Respiro por preconceito. E contemplo o espasmo das ideias, enquanto que o Vazio sorri a si mesmo… Não há mais suor no espaço, não há mais vida; a menor vulgaridade a fará reaparecer: basta um segundo de espera.
Quando se percebe existir, experimenta-se a sensação de um demente maravilhado que surpreende sua própria loucura e busca inutilmente dar-lhe um nome. O hábito embota nosso assombro de existir: somos, e vamos além, ocupamos nosso lugar no asilo dos existentes.

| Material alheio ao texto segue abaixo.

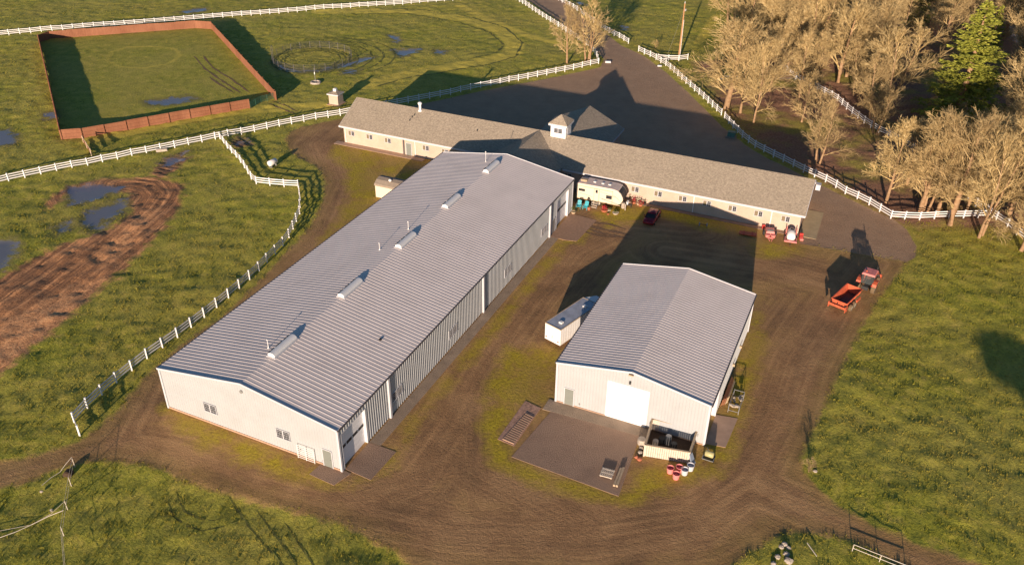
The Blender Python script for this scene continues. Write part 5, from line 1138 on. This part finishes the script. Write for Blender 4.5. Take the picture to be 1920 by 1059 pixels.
for q, r, lb, mt in (((1193, 858), .22, 'reddish rubble lump nearest the asphalt pad edge', 'terracotta'), ((1199, 862), .25, 'reddish rubble lump in front of the bin enclosure post', 'terracotta'), ((1200, 849), .25, 'pale rubble lump beside the left enclosure post', 'stone'), ((1202, 841), .24, 'pale rubble lump behind the left enclosure post', 'stone')):
    rock(G(*q), r, lb, 'rubble beside the bin enclosure', mt)
rock(G(1528, 884), .22, 'weedy grey rock on the verge where the gravel tracks divide', 'verge rocks')
rock(G(78, 922), .16, 'pale rock in the grass at the lower left', 'field rocks')
rock(G(97, 957), .18, 'flat pale rock in the grass below the other one at the lower left', 'field rocks')
def wires():
    pp = [(141, 876), (134, 911), (127, 955), (120, 1004), (128, 1100)]
    t = thing('wire_fence', 'thin white wire fence with pale posts at the bottom left', 'fence', tuple(G(141, 876)), 0, 'electric fences'); O = G(141, 876); P_ = [G(*q)-O for q in pp]
    for q in P_: MB().tube([(q.x, q.y, 0), (q.x, q.y, 1.2)], .035, 6).build('post', 'rope', t)
    for z in (1.15, .6):
        m = MB()
        for i in range(len(P_)-1): m.tube([tuple(P_[i]+Vector((0, 0, z))), tuple(P_[i+1]+Vector((0, 0, z)))], .013, 4, False)
        m.build('wire', 'rope', t)
    for pts, r, lb in (([(140, 872), (126, 880), (114, 888), (97, 898), (79, 911)], .022, 'white rope trailing from the corner post towards the track'), ([(127, 955), (100, 972), (60, 987), (0, 998), (-50, 1004)], .014, 'thin brown cord sagging left from the wire fence'), ([(125, 972), (95, 977), (60, 987), (30, 1000), (0, 1009), (-50, 1018)], .028, 'thick white rope sagging left from the wire fence')):
        Q = GP(pts); m = MB().tube([(q.x-Q[0].x, q.y-Q[0].y, max(.12, 1.1-.42*i) if i < 3 else .12+.1*(i % 2)) for i, q in enumerate(Q)], r, 6); o = m.build('rope', 'rope'); o.location = Q[0]; tag(o, lb, 'rope')
    a, b = G(1597, 1034), G(1700, 1075); tube_gate('white pipe rail between two posts at the bottom right corner of the verge', a, b, .95, 2, 'rope', None, .5, .03, 'pipe_rail', 'rail')
    a, b = G(1512, 1022), G(1530, 1047); o = MB().span((0, 0, .35), (b.x-a.x, b.y-a.y, .35), .06, .06).build('loose_rail', 'rope'); o.location = a; tag(o, 'single pale rail lying slanted in the grass right of the rock pile', 'rail')
    m = MB().tube([(0, .6, .05), (0, 0, .12)], [.42, .42], 14); m.tube([(0, -.01, .12), (0, -.03, .12)], [.34, .34], 14); o = m.build('culvert_pipe', 'earth'); o.location = G(126, 893); tag(o, 'dark culvert mouth at the corner post beside the left track', 'culvert')
wires()
drop_protos()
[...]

Conformista, vivo, tento viver, por imitação, por respeito às regras do jogo, por horror à originalidade. Resignação de autômato: simula fervor e ri disso secretamente; só submeter-se às convenções para repudiá-las às escondidas; figurar em todos os registros, mas sem residência no tempo; salvar a cara, quando seria imperioso perdê-la… Aquele que despreza tudo deve assumir um ar de dignidade perfeita, induzir ao erro os outros e até ele mesmo: cumprirá assim mais facilmente sua tarefa de falso vivente. Para que mostrar nossa ruína se podemos fingir a prosperidade? O inferno não tem boas maneiras: é a imagem exasperada de um homem franco e grosseiro, é a terra concebida sem nenhuma superstição de elegância e de civilidade.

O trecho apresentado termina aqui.